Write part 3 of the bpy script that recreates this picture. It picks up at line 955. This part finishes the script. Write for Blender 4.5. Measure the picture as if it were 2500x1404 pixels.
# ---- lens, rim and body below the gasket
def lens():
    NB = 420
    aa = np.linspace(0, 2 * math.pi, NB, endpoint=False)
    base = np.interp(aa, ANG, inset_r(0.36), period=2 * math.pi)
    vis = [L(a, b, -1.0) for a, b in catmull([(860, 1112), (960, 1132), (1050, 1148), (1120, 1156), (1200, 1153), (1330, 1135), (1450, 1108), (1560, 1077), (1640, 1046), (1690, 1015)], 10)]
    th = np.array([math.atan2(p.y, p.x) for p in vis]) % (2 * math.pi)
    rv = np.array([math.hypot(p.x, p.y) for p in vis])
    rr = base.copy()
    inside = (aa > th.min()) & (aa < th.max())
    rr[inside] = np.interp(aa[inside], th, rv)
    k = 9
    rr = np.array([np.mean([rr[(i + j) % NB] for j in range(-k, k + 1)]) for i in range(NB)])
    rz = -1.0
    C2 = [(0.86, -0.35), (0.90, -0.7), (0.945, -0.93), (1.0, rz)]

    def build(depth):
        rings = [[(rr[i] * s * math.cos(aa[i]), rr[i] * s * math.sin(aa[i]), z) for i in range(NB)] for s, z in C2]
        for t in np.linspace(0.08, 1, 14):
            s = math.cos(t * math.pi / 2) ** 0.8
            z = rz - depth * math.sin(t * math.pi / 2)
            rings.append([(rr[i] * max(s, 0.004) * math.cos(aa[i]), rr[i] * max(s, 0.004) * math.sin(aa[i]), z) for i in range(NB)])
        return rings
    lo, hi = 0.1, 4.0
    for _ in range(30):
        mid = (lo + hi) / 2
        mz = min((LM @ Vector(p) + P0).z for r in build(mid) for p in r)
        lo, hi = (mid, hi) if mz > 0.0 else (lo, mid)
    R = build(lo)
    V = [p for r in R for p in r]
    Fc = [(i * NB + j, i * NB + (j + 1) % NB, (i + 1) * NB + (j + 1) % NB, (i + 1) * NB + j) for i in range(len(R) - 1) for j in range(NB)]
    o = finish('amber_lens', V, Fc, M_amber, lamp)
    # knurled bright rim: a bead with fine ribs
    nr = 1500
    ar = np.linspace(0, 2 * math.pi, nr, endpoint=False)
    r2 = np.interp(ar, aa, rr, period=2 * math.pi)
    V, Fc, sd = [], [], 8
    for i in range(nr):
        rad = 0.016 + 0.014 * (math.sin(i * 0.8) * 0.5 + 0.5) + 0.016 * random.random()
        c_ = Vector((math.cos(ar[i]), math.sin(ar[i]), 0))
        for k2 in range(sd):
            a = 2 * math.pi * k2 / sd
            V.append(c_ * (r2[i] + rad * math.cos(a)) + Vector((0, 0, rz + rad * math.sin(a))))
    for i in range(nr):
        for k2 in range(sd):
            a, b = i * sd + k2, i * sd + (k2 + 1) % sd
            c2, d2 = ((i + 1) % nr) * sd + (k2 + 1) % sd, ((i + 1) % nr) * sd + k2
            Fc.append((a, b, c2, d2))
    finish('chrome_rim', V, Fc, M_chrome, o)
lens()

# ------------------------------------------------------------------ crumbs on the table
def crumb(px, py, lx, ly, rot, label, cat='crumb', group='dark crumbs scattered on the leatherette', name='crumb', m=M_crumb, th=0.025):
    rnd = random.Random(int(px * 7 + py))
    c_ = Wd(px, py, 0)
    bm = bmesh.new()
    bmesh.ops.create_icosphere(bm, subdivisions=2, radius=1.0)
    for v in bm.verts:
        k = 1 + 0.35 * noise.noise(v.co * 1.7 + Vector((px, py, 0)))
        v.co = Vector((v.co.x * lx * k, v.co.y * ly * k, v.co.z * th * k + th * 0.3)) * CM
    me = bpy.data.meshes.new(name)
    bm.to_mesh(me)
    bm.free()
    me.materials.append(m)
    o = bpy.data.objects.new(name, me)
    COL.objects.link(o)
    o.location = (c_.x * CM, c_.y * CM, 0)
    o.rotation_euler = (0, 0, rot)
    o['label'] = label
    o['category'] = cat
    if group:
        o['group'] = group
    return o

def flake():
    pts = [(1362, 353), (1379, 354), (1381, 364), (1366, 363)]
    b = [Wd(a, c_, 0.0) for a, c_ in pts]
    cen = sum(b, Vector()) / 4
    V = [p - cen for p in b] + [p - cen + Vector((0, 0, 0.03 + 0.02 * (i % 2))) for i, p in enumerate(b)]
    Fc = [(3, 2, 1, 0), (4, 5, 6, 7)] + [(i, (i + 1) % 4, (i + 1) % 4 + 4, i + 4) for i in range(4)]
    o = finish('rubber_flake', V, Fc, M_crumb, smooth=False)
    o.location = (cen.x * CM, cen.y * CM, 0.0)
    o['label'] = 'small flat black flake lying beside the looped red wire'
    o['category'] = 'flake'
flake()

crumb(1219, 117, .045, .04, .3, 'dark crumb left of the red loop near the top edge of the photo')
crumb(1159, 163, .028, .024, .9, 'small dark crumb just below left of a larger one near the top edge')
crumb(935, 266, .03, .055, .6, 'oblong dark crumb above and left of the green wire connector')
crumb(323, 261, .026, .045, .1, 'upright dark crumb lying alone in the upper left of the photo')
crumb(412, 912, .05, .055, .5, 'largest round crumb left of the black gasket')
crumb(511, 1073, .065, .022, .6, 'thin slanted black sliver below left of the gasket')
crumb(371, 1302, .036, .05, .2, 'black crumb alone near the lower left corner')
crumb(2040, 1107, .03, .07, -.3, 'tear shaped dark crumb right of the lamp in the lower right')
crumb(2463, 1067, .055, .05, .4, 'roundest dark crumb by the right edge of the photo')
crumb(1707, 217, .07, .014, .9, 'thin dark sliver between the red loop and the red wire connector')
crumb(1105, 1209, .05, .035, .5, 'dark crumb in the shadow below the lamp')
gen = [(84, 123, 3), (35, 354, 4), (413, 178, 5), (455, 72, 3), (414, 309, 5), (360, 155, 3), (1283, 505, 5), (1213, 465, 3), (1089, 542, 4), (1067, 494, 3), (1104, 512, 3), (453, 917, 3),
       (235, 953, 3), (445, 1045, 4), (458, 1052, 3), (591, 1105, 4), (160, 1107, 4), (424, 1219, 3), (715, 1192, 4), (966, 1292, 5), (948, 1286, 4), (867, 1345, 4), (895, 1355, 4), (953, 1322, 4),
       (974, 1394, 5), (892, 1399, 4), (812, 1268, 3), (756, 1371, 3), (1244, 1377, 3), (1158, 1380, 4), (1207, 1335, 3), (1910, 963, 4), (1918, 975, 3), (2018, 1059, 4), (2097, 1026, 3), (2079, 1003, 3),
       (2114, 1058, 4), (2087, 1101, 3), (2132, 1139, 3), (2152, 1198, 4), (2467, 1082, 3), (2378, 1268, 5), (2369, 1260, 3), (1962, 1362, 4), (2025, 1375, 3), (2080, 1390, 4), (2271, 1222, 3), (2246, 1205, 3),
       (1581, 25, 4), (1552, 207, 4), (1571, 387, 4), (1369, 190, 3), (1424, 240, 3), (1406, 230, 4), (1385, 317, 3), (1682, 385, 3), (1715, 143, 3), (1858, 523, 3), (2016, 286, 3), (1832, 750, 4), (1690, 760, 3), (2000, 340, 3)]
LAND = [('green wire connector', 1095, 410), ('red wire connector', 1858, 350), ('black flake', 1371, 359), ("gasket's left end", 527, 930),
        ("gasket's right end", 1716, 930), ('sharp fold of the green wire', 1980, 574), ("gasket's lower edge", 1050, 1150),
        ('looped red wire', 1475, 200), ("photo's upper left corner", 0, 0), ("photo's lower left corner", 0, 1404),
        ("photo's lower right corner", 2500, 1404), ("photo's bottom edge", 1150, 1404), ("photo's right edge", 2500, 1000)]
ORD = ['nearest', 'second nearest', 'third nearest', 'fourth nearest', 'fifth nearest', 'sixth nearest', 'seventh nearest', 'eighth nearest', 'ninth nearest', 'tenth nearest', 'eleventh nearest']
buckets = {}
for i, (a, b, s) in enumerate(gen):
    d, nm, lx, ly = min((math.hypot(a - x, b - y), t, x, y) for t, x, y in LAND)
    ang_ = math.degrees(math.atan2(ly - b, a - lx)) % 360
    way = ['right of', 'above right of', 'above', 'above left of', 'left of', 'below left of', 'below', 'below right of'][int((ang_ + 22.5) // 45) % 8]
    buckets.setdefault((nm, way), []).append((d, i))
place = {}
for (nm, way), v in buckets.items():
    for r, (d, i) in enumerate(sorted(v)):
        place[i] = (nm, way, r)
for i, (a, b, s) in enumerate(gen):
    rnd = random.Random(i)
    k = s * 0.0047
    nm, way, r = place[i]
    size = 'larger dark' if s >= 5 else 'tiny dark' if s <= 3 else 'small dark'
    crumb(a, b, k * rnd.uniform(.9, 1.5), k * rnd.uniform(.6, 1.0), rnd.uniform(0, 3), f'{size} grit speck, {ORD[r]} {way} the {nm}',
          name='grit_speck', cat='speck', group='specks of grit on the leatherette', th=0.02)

#### [WHAT YOU ARE ASKED TO DO]
Copy out only the lines running from the beginning of the data to the line with "C2 = [(0.86, -0.35), (0.90, -0.7), (0.945, -0.93), (1.0, rz)]", both ends included.

#### [PROBLEM SOLUTION]
Write part 3 of the bpy script that recreates this picture. It picks up at line 955. This part finishes the script. Write for Blender 4.5. Measure the picture as if it were 2500x1404 pixels.
# ---- lens, rim and body below the gasket
def lens():
    NB = 420
    aa = np.linspace(0, 2 * math.pi, NB, endpoint=False)
    base = np.interp(aa, ANG, inset_r(0.36), period=2 * math.pi)
    vis = [L(a, b, -1.0) for a, b in catmull([(860, 1112), (960, 1132), (1050, 1148), (1120, 1156), (1200, 1153), (1330, 1135), (1450, 1108), (1560, 1077), (1640, 1046), (1690, 1015)], 10)]
    th = np.array([math.atan2(p.y, p.x) for p in vis]) % (2 * math.pi)
    rv = np.array([math.hypot(p.x, p.y) for p in vis])
    rr = base.copy()
    inside = (aa > th.min()) & (aa < th.max())
    rr[inside] = np.interp(aa[inside], th, rv)
    k = 9
    rr = np.array([np.mean([rr[(i + j) % NB] for j in range(-k, k + 1)]) for i in range(NB)])
    rz = -1.0
    C2 = [(0.86, -0.35), (0.90, -0.7), (0.945, -0.93), (1.0, rz)]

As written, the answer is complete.